New Yorker (now) Claudine C. O’Hearn was born in Hong Kong of mixed parentage, a Chinese mother, and an Irish American father, relays her own story to open the book and poses some thought provoking questions and observations to frame things.
Much like my own daughter she found she could pass as numerous nationalities Hawaiian, Italian or even Russian (Egyptian, American, Spanish, Mexican and Arab for our family), then proceeds to document with an easy to read style, first-person accounts of 17 other people with a mixed-race and/or mixed-culture heritage, who grew up in the United States or were immigrants. The multicultural variations are numerous, complex, and varied from a woman with a Chinese American father and a Jamaican-American mother, to a man with a white English father and a black Jamaican mother. A lady with a father from Bombay and mother from Brooklyn, are just some examples of the mixed-race contributors.
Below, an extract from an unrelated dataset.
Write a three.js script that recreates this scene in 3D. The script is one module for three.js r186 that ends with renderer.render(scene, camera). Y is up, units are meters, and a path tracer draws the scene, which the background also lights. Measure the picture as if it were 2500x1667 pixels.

Others do not have a mixed-race background but write their experiences as newcomers in a strange and varied land. A Hindu from Calcutta and the experience of schooling in America (which can be tough on anyone really). A Southern Vietnamese girl who escaped by boat with her parents and sister and grew up in Southern California.
Due to its short engaging story nature this is an easy bedside book for the times you want to read, but not so you wake up with a book on your face at 2 in the morning. I hope you enjoy it as much as I did and continue to do on occasion.